>> Start

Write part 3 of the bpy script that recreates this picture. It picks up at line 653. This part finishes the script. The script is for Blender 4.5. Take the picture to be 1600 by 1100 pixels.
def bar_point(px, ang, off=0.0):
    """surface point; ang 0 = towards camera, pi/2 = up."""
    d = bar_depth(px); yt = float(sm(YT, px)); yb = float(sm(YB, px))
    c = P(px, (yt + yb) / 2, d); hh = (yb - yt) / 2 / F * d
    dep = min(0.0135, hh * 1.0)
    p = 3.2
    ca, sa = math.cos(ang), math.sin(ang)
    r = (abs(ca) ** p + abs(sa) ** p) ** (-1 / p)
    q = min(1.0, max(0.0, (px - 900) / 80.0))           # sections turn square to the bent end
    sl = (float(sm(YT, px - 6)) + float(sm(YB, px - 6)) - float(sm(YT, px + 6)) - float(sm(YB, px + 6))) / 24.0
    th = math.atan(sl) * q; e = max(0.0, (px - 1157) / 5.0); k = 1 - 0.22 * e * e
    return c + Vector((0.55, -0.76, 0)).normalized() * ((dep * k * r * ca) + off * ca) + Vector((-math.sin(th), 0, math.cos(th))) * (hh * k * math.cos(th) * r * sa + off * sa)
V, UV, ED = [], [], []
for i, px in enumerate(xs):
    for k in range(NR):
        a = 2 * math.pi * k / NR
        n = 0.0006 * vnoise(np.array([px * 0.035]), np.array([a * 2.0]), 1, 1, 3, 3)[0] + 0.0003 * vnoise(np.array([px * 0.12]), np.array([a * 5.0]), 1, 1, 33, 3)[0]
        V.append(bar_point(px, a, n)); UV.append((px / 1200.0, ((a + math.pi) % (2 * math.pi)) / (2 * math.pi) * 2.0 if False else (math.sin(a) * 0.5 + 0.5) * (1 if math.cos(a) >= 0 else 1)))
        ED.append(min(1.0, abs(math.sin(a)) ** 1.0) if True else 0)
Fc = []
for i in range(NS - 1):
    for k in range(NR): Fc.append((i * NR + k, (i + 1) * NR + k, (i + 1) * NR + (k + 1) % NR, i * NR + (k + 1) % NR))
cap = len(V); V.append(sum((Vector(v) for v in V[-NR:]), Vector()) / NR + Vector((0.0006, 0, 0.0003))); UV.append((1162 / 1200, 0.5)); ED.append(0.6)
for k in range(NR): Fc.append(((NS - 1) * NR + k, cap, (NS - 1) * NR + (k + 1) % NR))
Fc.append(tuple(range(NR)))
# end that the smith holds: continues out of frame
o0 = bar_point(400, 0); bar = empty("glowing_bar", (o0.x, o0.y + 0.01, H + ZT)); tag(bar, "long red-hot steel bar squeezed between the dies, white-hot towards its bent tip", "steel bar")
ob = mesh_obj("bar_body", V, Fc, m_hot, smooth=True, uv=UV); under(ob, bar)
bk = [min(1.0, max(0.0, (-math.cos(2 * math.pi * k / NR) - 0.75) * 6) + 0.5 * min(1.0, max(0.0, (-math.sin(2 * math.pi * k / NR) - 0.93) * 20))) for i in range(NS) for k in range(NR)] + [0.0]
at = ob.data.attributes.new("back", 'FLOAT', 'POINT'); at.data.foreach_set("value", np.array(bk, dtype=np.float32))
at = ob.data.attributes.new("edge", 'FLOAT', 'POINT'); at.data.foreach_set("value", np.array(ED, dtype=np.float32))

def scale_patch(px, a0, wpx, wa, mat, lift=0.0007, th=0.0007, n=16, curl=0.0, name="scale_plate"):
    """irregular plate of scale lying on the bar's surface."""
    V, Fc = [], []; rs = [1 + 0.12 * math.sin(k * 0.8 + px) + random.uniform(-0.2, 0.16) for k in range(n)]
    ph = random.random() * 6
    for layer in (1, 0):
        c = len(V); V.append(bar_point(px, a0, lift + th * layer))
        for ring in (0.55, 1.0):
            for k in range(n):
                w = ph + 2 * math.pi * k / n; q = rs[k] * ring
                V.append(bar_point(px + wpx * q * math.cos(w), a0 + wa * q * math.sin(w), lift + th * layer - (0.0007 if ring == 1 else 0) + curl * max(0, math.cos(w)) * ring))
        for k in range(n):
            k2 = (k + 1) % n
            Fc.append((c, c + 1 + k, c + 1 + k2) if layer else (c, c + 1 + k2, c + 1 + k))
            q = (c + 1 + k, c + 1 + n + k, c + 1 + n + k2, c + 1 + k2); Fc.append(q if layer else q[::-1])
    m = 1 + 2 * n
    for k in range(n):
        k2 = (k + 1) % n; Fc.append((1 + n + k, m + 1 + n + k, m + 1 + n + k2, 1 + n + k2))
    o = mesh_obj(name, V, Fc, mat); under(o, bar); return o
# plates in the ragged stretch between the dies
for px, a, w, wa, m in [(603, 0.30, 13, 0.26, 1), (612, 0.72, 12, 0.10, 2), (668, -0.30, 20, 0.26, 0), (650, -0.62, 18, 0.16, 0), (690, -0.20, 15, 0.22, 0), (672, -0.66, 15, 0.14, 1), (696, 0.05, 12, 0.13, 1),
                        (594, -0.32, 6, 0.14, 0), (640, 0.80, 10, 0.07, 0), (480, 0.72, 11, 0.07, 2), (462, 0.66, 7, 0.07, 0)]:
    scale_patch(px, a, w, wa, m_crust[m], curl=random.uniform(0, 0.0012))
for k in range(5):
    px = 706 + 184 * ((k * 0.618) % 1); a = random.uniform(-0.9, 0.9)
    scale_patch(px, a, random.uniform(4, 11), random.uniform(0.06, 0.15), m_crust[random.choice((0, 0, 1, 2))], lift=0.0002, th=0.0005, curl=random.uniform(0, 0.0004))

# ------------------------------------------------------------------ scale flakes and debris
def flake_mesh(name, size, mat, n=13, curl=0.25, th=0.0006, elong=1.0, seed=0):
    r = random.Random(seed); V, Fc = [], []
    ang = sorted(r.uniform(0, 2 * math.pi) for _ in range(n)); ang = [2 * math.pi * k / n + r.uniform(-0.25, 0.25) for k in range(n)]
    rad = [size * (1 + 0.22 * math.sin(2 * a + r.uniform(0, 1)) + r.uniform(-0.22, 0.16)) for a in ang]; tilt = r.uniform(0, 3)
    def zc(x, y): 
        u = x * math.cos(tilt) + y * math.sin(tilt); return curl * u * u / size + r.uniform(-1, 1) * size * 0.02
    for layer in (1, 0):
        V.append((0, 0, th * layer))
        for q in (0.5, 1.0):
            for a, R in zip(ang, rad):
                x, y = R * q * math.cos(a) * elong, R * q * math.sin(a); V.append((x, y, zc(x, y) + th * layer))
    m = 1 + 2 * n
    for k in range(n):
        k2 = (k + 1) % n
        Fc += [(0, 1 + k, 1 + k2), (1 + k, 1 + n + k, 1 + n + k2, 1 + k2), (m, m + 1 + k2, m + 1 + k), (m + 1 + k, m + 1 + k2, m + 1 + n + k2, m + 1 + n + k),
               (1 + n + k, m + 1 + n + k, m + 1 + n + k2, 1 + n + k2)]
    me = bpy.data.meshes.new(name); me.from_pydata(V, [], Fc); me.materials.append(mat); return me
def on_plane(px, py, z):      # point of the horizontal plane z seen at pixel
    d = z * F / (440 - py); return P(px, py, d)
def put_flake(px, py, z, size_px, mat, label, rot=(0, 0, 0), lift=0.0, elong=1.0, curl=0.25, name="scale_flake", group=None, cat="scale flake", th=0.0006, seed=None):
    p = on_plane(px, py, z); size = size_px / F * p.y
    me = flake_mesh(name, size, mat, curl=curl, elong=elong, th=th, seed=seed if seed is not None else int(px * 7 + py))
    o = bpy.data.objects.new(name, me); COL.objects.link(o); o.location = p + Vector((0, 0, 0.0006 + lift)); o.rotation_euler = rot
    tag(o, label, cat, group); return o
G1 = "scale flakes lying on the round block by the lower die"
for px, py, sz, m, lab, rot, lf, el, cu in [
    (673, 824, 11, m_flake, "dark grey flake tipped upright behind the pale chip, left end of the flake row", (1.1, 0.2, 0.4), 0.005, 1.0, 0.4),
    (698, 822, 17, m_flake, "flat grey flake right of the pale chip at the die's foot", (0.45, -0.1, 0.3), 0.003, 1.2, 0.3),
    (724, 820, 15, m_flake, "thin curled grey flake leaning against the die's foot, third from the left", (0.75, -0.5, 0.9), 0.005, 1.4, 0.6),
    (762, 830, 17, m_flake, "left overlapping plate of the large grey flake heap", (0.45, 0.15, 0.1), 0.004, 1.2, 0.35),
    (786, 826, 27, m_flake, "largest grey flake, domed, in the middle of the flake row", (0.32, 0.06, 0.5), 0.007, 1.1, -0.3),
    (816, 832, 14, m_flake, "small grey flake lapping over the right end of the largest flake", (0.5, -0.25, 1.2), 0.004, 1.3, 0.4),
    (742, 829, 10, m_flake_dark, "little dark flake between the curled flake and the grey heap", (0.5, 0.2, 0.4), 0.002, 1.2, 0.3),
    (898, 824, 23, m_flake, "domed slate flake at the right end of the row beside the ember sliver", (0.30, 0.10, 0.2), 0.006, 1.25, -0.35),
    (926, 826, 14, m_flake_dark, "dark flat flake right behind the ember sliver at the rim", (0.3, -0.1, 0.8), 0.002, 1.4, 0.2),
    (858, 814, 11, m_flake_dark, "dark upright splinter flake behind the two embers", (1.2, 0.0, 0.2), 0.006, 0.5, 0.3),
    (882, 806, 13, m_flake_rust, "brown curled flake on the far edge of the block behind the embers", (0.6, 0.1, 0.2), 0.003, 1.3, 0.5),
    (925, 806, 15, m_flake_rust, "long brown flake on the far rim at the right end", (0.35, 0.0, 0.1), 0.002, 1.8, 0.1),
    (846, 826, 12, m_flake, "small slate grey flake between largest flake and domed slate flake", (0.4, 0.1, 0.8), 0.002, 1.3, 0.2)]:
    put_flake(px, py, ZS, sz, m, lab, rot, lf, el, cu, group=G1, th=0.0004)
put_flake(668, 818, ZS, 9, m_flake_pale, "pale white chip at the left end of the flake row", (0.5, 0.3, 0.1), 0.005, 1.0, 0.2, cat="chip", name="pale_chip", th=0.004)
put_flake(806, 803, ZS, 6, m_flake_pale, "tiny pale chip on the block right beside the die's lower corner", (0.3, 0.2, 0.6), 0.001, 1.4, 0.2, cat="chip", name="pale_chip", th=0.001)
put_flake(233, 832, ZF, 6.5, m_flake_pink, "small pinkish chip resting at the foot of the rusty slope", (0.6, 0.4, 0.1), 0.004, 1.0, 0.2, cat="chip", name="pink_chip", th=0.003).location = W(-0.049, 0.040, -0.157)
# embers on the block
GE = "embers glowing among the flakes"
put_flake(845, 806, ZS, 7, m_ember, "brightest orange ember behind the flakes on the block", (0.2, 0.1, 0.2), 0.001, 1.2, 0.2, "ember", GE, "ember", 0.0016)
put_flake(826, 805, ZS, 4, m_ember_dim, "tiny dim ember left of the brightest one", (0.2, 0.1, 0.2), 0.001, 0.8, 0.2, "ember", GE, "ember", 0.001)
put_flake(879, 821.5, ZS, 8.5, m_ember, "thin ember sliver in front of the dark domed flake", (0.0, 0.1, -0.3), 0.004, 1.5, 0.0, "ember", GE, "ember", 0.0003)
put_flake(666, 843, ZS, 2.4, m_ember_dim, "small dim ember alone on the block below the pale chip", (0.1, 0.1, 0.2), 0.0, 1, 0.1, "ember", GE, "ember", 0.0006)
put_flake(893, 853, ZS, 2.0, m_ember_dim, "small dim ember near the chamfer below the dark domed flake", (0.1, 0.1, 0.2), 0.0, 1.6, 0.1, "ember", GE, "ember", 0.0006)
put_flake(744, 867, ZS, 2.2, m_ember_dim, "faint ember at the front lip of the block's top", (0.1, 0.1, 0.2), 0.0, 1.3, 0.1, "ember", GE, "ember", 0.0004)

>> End

▶ Task prompt
Locate the word "that" in the data above. Copy every line carrying it.

▶ Result
Write part 3 of the bpy script that recreates this picture. It picks up at line 653. This part finishes the script. The script is for Blender 4.5. Take the picture to be 1600 by 1100 pixels.
# end that the smith holds: continues out of frame